* Data extract
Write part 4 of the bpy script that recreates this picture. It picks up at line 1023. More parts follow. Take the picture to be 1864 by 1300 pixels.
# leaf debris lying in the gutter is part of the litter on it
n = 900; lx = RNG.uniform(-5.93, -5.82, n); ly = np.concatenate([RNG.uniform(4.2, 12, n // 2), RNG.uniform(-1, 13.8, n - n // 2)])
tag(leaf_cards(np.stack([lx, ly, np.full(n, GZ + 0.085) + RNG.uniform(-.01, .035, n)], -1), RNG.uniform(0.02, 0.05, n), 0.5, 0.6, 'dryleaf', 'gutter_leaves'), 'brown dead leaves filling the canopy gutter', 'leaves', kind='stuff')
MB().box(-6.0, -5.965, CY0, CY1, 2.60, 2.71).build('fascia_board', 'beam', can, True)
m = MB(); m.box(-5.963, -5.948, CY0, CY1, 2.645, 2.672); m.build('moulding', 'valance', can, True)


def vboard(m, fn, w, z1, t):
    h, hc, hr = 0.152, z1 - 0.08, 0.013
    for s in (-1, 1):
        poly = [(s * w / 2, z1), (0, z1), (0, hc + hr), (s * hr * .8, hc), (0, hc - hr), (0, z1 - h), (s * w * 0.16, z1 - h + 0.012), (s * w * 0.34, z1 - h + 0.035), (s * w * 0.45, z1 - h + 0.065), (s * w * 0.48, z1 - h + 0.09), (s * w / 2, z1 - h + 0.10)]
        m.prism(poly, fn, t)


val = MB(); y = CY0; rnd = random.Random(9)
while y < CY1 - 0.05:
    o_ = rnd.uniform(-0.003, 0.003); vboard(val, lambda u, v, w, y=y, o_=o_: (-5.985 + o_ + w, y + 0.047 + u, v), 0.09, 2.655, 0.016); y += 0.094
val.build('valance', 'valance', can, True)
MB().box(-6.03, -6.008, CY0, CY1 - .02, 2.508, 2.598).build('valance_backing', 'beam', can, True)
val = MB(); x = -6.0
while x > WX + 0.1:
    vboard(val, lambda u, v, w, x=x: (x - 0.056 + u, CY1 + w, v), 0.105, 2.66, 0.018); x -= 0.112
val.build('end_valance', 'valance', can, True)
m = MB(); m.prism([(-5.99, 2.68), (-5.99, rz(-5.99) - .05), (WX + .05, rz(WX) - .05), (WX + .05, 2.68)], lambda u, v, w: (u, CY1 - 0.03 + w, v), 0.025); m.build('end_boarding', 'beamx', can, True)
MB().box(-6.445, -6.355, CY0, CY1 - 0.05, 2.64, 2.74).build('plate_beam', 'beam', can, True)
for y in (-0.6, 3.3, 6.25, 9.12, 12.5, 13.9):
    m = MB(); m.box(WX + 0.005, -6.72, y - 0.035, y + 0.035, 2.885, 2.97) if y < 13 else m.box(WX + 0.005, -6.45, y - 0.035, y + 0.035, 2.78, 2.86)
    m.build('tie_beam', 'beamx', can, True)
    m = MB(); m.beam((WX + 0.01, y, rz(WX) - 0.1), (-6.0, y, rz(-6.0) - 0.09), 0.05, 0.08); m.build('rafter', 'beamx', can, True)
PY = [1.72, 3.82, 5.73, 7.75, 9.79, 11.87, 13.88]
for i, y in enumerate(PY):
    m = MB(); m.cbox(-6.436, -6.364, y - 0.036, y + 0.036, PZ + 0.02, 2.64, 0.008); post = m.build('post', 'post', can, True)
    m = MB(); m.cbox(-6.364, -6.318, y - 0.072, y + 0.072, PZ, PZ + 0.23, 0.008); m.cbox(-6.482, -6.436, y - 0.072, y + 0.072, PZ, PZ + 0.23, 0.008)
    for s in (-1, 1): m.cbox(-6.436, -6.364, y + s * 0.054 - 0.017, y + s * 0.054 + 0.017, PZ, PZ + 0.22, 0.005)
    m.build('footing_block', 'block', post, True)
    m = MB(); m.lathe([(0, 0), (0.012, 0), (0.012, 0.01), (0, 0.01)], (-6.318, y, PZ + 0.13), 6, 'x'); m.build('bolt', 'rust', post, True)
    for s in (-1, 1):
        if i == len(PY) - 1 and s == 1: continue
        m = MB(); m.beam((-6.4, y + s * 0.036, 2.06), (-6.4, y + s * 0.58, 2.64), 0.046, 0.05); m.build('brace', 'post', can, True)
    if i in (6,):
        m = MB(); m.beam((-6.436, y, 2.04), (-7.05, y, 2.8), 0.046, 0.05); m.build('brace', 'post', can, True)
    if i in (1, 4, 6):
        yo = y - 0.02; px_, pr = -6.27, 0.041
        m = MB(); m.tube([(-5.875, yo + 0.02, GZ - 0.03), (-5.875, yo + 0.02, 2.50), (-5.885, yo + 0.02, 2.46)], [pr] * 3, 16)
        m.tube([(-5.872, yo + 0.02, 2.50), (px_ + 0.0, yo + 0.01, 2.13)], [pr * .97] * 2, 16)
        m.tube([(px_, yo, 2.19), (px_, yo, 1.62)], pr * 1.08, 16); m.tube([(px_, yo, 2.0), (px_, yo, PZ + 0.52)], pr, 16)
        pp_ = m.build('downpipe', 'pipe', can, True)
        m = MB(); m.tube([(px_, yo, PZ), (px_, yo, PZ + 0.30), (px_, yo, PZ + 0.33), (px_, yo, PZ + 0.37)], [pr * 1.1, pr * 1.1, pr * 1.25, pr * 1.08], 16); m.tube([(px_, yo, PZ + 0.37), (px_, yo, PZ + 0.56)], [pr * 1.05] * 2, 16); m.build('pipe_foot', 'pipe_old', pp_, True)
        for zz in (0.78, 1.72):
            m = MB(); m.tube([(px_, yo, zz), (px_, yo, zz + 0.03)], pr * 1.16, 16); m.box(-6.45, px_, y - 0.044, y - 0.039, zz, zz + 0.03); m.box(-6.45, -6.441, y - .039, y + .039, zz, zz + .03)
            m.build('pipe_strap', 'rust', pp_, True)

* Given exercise
Return only the lines spanning from the first line of the material through the line with "m.prism(poly, fn, t)", copied exactly, both ends kept.

* Written reply
Write part 4 of the bpy script that recreates this picture. It picks up at line 1023. More parts follow. Take the picture to be 1864 by 1300 pixels.
# leaf debris lying in the gutter is part of the litter on it
n = 900; lx = RNG.uniform(-5.93, -5.82, n); ly = np.concatenate([RNG.uniform(4.2, 12, n // 2), RNG.uniform(-1, 13.8, n - n // 2)])
tag(leaf_cards(np.stack([lx, ly, np.full(n, GZ + 0.085) + RNG.uniform(-.01, .035, n)], -1), RNG.uniform(0.02, 0.05, n), 0.5, 0.6, 'dryleaf', 'gutter_leaves'), 'brown dead leaves filling the canopy gutter', 'leaves', kind='stuff')
MB().box(-6.0, -5.965, CY0, CY1, 2.60, 2.71).build('fascia_board', 'beam', can, True)
m = MB(); m.box(-5.963, -5.948, CY0, CY1, 2.645, 2.672); m.build('moulding', 'valance', can, True)


def vboard(m, fn, w, z1, t):
    h, hc, hr = 0.152, z1 - 0.08, 0.013
    for s in (-1, 1):
        poly = [(s * w / 2, z1), (0, z1), (0, hc + hr), (s * hr * .8, hc), (0, hc - hr), (0, z1 - h), (s * w * 0.16, z1 - h + 0.012), (s * w * 0.34, z1 - h + 0.035), (s * w * 0.45, z1 - h + 0.065), (s * w * 0.48, z1 - h + 0.09), (s * w / 2, z1 - h + 0.10)]
        m.prism(poly, fn, t)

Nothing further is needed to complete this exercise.